Think of that. Nobody thought it was possible to do it within four years, and we did it in one year. They said, you will never be able -- you will go back and you read the geniuses, read their statements, all of the Nobel Prize winners in economics. They said, no, you couldn't do it in four years.

Well, we didn't do it in four years. We did it in one year. We broke every record in the book, and we're continuing to do so. Tariffs have likewise been used to end five of the eight wars that I settled. I settled eight wars, whether you like it or not, including India, Pakistan, big ones, nuclear. Could have been nuclear.

The prime minister of Pakistan said yesterday at the great meeting that we had, the Peace Board, he said yesterday that President Trump could have saved 35 million lives by getting us to stop fighting.
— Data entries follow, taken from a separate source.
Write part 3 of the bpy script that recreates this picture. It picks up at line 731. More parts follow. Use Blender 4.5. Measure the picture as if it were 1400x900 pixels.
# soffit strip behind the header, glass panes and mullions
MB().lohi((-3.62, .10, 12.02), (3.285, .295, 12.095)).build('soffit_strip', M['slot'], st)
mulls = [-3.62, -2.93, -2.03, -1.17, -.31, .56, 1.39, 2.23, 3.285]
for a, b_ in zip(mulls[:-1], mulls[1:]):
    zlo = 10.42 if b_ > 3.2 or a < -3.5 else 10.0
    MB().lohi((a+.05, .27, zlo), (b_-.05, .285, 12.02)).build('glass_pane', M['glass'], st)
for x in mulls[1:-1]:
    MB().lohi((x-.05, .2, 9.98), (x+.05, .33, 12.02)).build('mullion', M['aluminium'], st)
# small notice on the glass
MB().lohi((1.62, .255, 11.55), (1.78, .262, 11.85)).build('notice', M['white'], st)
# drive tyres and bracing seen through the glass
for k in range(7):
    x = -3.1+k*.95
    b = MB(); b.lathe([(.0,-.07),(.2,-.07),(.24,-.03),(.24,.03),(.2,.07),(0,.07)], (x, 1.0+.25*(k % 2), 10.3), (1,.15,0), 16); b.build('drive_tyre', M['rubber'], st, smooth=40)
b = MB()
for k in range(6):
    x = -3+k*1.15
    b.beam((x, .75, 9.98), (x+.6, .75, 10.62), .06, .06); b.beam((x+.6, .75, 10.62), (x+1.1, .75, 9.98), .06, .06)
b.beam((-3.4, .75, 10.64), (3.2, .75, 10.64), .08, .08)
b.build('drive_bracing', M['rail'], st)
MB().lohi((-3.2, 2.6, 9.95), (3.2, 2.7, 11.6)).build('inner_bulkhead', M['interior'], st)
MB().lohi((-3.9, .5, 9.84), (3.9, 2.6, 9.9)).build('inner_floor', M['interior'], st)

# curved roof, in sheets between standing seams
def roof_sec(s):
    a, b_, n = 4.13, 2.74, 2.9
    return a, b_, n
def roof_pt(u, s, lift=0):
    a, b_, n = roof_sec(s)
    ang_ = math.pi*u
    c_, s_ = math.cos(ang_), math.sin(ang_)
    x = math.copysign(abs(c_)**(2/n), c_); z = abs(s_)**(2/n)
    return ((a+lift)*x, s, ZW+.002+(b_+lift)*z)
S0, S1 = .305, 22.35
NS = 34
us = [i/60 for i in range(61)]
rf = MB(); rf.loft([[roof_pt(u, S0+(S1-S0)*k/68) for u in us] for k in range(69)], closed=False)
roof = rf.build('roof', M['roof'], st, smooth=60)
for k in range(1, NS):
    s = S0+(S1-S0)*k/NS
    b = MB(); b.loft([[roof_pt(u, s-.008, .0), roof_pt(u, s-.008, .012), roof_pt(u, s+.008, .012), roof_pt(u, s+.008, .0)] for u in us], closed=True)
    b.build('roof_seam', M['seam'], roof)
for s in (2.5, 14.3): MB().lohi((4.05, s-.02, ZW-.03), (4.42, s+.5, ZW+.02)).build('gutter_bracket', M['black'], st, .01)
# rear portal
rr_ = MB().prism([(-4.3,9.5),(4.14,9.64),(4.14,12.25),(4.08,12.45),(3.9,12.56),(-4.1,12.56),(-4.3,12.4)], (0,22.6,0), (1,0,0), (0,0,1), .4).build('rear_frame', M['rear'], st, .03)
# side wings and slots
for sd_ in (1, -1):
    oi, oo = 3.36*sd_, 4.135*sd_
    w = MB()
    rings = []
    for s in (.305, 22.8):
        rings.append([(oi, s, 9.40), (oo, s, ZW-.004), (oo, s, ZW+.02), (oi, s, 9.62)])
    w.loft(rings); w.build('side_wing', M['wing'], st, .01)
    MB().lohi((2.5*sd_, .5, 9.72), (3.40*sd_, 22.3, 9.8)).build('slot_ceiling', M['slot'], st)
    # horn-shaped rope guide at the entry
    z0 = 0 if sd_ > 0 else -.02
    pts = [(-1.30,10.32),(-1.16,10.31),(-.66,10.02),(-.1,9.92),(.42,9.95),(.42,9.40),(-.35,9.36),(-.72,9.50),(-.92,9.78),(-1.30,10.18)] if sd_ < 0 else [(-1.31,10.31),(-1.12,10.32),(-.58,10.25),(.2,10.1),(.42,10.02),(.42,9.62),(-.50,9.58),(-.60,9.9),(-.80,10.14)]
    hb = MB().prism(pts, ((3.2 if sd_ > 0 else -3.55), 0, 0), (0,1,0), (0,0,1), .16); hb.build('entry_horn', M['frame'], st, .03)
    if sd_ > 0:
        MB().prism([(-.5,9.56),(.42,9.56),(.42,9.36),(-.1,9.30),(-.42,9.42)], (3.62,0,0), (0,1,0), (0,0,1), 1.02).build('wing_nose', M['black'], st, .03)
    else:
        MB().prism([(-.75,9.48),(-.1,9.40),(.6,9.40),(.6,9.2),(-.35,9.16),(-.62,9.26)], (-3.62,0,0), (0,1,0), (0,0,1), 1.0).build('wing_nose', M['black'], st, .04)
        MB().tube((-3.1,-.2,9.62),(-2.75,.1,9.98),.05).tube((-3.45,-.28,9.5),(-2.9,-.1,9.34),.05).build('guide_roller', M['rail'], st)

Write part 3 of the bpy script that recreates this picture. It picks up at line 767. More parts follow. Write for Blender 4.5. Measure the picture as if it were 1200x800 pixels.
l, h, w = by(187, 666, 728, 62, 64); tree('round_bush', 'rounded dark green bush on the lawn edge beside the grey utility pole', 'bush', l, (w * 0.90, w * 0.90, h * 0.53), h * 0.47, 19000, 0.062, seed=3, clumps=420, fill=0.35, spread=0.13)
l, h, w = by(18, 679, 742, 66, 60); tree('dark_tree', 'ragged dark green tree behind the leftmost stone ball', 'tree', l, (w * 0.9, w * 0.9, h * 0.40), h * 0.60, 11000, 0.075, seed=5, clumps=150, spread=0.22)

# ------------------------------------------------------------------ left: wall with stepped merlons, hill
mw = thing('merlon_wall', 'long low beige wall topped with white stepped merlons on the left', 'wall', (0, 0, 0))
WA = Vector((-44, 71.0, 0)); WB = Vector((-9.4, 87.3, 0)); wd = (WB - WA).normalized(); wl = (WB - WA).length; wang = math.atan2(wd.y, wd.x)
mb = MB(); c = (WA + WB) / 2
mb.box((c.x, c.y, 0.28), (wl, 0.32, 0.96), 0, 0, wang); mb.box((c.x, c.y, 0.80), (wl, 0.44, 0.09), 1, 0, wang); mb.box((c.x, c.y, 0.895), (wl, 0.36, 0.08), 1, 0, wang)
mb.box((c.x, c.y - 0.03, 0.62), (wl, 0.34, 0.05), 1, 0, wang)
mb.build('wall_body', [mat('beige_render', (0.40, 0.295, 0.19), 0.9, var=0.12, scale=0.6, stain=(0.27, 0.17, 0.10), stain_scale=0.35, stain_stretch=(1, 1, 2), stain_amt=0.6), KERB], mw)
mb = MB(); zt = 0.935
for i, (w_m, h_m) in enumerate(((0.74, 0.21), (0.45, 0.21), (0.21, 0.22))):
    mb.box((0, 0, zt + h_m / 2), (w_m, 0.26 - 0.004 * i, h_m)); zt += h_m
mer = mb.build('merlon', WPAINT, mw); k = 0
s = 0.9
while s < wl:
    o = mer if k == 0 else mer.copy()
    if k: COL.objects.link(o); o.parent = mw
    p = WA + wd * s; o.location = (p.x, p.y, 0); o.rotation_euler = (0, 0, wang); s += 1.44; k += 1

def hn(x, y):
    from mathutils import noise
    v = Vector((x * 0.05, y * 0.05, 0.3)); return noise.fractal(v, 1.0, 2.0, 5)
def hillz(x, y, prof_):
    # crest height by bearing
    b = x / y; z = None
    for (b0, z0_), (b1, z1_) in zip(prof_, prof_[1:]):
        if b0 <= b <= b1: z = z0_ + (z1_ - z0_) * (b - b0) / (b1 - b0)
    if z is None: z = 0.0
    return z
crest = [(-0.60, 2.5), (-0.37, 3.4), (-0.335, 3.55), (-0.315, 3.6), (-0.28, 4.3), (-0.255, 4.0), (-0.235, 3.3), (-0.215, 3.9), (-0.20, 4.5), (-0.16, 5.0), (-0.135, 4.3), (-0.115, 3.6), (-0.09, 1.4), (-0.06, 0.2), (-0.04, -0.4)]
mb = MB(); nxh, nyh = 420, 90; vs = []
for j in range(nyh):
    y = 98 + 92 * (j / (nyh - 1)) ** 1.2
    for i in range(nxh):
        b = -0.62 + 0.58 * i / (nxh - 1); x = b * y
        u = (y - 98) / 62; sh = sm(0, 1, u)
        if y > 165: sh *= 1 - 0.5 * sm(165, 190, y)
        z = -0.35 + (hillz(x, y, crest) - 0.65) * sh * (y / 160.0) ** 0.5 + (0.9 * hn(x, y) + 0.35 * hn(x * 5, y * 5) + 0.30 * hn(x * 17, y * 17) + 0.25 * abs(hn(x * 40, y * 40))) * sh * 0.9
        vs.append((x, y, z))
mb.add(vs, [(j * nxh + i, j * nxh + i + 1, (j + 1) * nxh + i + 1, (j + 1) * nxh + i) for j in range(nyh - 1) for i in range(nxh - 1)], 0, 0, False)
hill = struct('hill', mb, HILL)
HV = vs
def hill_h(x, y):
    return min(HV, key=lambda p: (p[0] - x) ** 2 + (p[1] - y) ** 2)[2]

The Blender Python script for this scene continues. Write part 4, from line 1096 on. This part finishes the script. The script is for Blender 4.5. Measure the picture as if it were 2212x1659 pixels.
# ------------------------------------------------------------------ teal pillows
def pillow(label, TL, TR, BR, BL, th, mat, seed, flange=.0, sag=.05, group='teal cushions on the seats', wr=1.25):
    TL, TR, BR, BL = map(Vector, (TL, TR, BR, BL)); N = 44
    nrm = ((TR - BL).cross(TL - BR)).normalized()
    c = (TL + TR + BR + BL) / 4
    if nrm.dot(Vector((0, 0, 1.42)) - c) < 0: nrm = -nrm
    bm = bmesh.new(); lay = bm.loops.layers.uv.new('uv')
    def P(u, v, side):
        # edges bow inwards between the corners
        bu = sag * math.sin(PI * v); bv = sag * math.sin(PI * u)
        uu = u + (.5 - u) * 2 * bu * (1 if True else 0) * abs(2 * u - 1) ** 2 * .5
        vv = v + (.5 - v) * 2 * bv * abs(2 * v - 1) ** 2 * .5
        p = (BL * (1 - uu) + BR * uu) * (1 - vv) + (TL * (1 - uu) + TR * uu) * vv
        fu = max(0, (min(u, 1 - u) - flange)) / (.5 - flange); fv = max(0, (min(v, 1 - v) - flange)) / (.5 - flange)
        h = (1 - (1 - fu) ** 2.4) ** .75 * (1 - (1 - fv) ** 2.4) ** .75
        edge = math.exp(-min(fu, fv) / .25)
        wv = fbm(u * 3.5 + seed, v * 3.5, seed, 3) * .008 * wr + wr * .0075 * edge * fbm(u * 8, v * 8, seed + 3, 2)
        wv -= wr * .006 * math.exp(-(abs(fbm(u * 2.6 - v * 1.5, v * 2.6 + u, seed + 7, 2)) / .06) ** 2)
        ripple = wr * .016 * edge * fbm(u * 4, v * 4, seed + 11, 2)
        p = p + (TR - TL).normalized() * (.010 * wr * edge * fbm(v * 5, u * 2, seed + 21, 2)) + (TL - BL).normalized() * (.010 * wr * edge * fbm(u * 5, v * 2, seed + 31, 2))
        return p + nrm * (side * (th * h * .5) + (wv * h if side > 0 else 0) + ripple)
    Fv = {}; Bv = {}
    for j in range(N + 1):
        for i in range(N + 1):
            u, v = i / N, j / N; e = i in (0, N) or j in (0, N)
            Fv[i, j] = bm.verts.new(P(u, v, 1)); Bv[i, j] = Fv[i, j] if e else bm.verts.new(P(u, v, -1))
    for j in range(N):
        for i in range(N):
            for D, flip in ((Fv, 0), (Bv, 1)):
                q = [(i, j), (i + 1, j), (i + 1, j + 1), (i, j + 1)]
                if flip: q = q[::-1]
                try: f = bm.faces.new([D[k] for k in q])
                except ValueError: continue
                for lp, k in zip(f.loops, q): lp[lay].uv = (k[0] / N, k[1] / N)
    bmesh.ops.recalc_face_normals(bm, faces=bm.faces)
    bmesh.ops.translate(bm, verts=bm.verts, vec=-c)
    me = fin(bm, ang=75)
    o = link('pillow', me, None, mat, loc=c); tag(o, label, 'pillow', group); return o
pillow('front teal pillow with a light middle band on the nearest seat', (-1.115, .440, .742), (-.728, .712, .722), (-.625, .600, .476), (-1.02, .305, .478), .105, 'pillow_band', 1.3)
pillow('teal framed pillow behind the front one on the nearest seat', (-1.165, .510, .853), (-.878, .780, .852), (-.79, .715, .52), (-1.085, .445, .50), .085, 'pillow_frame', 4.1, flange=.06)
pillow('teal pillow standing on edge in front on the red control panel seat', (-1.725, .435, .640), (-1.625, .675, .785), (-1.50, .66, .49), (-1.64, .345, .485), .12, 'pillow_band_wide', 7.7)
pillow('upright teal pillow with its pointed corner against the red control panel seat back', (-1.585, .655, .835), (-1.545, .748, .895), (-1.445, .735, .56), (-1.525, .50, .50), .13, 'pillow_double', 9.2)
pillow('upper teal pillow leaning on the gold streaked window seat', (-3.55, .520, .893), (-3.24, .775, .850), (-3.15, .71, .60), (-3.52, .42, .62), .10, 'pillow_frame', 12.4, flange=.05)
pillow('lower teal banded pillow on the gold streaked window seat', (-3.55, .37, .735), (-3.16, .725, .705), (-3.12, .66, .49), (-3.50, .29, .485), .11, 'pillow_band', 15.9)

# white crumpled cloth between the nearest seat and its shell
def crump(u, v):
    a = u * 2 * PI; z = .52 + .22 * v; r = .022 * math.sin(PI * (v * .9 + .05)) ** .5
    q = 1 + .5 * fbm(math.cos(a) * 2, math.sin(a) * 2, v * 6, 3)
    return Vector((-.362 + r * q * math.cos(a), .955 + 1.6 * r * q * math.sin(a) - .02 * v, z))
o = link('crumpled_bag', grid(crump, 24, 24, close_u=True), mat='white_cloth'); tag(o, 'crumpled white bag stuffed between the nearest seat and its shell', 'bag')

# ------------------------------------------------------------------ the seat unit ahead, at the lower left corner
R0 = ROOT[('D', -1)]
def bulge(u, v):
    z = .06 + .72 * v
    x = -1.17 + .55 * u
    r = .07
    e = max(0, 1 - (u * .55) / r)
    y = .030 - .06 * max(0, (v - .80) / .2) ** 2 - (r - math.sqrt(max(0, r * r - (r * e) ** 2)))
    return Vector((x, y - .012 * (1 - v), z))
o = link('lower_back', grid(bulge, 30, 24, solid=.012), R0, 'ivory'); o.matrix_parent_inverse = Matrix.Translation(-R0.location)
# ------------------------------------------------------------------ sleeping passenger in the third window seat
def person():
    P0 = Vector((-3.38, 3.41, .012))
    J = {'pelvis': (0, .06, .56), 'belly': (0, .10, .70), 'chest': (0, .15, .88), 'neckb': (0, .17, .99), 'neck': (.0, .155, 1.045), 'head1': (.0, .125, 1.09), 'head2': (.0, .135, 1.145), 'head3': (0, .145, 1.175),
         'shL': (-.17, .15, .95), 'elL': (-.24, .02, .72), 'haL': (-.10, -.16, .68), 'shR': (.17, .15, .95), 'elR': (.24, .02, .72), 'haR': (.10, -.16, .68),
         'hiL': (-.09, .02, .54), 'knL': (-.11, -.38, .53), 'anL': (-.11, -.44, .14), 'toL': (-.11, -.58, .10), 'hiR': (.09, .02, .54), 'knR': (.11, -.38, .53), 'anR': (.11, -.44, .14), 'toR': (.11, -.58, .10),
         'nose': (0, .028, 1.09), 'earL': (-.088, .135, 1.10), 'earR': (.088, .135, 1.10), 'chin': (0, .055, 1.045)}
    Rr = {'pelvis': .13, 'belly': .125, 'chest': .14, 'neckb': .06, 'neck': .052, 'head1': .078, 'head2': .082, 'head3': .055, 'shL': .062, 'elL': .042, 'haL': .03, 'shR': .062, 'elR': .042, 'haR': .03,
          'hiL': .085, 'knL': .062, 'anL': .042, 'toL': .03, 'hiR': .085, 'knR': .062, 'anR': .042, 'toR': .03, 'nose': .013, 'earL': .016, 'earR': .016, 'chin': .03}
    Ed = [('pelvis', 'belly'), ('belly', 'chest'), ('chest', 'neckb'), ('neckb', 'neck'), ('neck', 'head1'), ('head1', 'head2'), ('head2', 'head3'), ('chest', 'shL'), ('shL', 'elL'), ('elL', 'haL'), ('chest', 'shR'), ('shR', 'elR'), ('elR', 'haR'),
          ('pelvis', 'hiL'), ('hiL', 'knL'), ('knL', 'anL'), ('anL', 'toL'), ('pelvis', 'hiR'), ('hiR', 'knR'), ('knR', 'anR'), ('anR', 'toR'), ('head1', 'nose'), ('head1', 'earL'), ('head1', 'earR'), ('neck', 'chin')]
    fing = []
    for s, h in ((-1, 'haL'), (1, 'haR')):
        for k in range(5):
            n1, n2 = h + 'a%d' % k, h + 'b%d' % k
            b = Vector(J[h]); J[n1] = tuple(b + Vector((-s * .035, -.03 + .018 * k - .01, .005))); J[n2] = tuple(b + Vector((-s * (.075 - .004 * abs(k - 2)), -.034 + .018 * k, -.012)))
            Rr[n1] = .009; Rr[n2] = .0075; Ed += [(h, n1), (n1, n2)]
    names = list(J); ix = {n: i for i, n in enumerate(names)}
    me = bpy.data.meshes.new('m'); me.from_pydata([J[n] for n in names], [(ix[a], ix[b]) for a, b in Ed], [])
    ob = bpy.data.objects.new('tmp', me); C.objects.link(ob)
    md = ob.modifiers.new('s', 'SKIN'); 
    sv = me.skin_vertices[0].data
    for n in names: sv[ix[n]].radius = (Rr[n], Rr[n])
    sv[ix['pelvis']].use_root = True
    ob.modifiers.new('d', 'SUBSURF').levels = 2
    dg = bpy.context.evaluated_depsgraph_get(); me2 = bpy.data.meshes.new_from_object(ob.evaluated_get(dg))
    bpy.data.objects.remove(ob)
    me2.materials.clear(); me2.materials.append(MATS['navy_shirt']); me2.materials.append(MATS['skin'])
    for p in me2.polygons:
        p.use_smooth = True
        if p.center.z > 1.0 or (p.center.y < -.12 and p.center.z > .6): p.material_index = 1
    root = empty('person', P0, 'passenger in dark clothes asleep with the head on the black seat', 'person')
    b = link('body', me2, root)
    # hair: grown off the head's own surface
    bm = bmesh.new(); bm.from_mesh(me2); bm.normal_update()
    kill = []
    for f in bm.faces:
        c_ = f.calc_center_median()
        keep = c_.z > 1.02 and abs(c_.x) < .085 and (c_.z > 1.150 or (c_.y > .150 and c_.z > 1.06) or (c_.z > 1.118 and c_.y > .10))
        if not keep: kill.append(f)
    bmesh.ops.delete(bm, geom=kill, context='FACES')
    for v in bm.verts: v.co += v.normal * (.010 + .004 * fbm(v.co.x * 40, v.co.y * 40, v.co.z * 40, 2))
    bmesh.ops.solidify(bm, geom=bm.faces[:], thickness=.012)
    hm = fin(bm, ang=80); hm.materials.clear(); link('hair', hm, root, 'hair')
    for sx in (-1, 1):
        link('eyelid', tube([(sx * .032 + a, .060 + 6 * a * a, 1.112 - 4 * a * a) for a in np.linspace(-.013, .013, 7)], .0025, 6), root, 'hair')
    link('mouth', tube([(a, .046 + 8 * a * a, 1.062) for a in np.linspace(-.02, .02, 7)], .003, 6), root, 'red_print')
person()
They were getting ready to do some bad things.

But they have given us great national security, these tariffs have and together with our strong borders reduced fentanyl coming into our country by 30 percent when I use them as a penalty against countries illegally sending this poison into our country, poison our youth. All of those tariffs remain. They all remain.

I don't know if you know that or not. They all remain. We're still getting them. And we will after the decision, because there's nobody left to appeal to, but, again, those three people, such respect. I have had a lot of respect for them anyway, but such great respect.

But other alternatives will now be used to replace the ones that the court incorrectly rejected. We have alternatives, great alternatives. Could be more money. We will take in more money and we will be a lot stronger for it. We're taking in hundreds of billions of dollars. We will continue to do so.

To show you how ridiculous the opinion is, however, the court said that I'm not allowed to charge even $1. I can't charge $1. Can't charge a dollar. I would have used one penny, but we don't make the pennies anymore. We save money. Can't charge $1 to any country under IEEPA, not $1, I assume to protect other countries.

This must have been done to protect those other countries, certainly not the United States of America, which they should be interested in protecting. That's what they're supposed to be protecting.

But I am allowed to cut off any and all trade or business with that same country. In other words, I can destroy the trade. I can destroy the country. I'm even allowed to impose a foreign country-destroying embargo. I can embargo. I can do anything I want, but I can't charge $1, because that's not what it says and that's not the way it even reads.

I can do anything I want to do to them, but I can't charge any money. So I'm allowed to destroy the country, but I can't charge them a little fee. I could give them a little 2 cent fee, but I cannot charge under any circumstances. I cannot charge them anything.

Think of that. How ridiculous is that? I'm allowed to embargo them. I'm allowed to tell them you can't do business in the United States anymore. We want you out of here. But if I want to charge them $10, I can't do that. It's incorrect. Their decision is incorrect.

But it doesn't matter, because we have very powerful alternatives that have been approved by this decision. They have been approved by the decision, for those that thought they had us. And they're saying that I have the absolute right to license, but not the right to charge a license fee. So think of that. I have the right to license, which is a very

powerful word -- in many ways, licenses more powerful than tariffs. In fact, I was thinking about using it. But they came up with the idea that I can license, just like the people that were opposing me told them to do, but not the right to charge a license fee.

Think of that. Whoever heard of such a thing. What license has ever been issued without the right to charge a fee? You get a license, you charge a fee. It's automatic, but not with this court.

But now the court has given me the unquestioned right to ban all sorts of things from coming into our country, to destroy foreign countries, but a much more powerful right than many people ever thought we even had, but not the right to charge a fee. How crazy is that?